С самого детства я испытывал страстную любовь к истинной бедности, к бедности св. Франциска Ассизского. Я познал ее, я возлюбил ее, я испытал ее на себе перед поступлением в конгрегацию. Я не выношу ни прикосновения к деньгам, ни разговоров о них. Судите сами, что я должен постоянно испытывать, возвращаясь из исповедальни с карманами, полными денег (РО: 295).
Печерин рассказывает, что попал когда-то в конгрегацию из чувства послушания аббату Манвиссу, вопреки своему желанию уйти сразу в картезианскую обитель, где он был бы навсегда заточен в одиночестве и мог бы «полностью удалиться от мира, посвятив свою жизнь физическому труду, бдению, посту, постоянному молчанию и церковным песнопениям» (РО: 295). Сейчас же, в преддверии приближающейся старости, он испытывает «навязчивую необходимость иметь некоторый временной интервал между неупорядоченной жизнью и смертью» и посвятить оставшиеся годы жизни покаянию и подготовке к смерти.
Наши встречи для бесед, малые и большие, являются для меня постоянным предметом серьезных искушений. Обязательство встречаться дважды в день только для беседы является для меня невыносимой тяготой, – пишет Печерин генералу ордена. – Эти встречи не имеют никакой цели – ни научной, ни религиозной; в большинстве случаев они представляют собою бесполезные разговоры, за которые нам придется отвечать в день Страшного Суда.
Он рисует удручающую картину жизни, предназначенной престарелому отцу в конгрегации: «Это жизнь сравнительно спокойная и расслабленная. После того, как он выполнит обязанности, предписанные уставом (что делается быстро), что остается ему делать? Помолиться, перебирая четки, выслушать исповедь какой-нибудь богомолки да поговорить о политике во время бесед». Можно представить себе характер этих политических бесед среди выпускников семинарии в Мейнуте и чувства Печерина, не забывшего ни друзей по «святой пятнице» в Петербурге, ни встречи с Герценом, ни общения с высоко образованными о. Манвиссом и о. де Гельдом.

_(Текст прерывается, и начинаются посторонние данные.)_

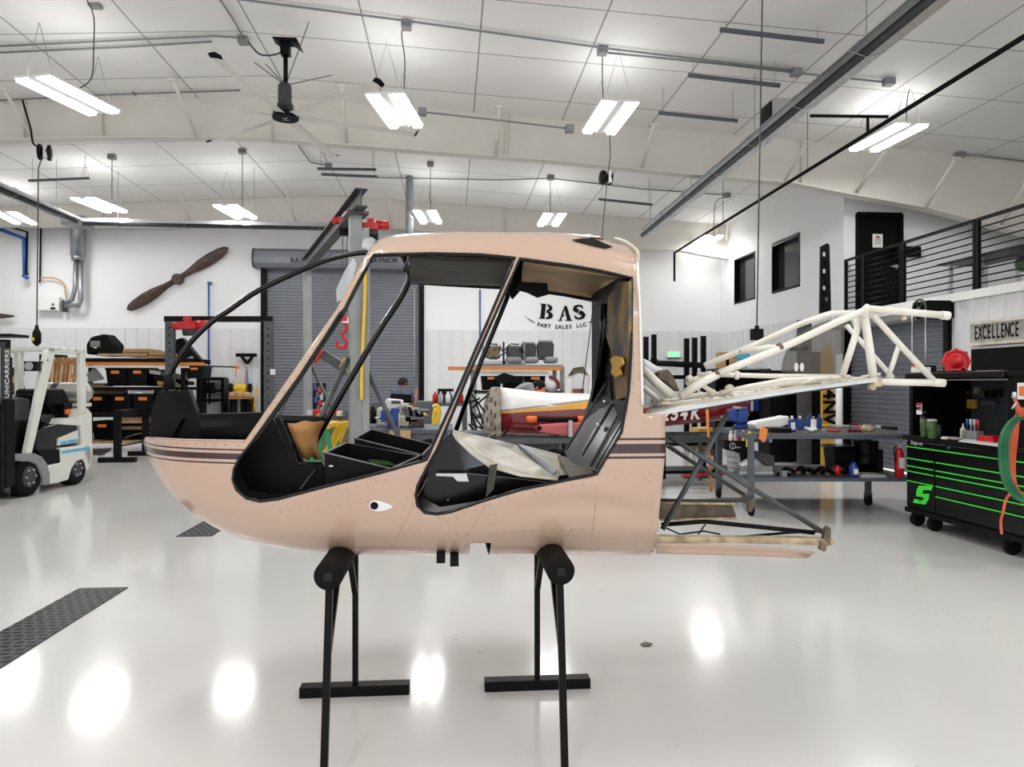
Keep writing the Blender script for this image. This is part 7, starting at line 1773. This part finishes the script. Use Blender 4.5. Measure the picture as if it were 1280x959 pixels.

Так же как и письмо к Строганову, это длинное послание, выражая искренние чувства и подлинные мысли автора, очень продуманно. Орден редемптористов, сравнительно новый, был создан для активной миссионерской деятельности среди бедных; история ордена картезианцев берет начало в X веке, когда несколько монахов поселилось на горных кручах вблизи Гренобля, дав обет полного уединения и абсолютного молчания, в ожидании смерти посвятив свои дни непрерывной молитве и посту. С течением времени суровость их устава смягчилась, но, как заверял Печерин, картезианцы были «совершенно погребены в забвении своего одиночества», и только среди них он надеялся закончить свои дни. Про «неизреченные радости картезианцев», воспетые Жорж Санд, поселившей в его сердце мечту о картезианской обители, Печерин генералу ордена редемптористов писать не стал. Но зато он упомянул одну существенную деталь: орден картезианцев являлся «единственным, в который разрешается вступать любому монаху, не испрашивая предварительного разрешения у своего настоятеля» (РО: 296). Таким образом, Печерин проявлял надлежащее смирение и послушание, но давал понять, что мог бы уйти и без формального разрешения.
Гордость, требовавшая когда-то всеобщего признания и посмертной великой славы, та же самая гордость обернулась смирением, которое «паче гордости»:
Я не хотел бы умереть в этом крае, где народ по своей простоте и естественной доброте восхищается самыми посредственными качествами. Я не хотел бы, чтобы после моей смерти имя мое попало в газеты и чтобы на моих похоронах произнесли надгробную речь, как это здесь недавно произошло. Я хочу умереть в таком месте, куда не доходит мирской шум, умереть безвестным среди безвестных, чтобы никто в мире не знал, жив я или мертв.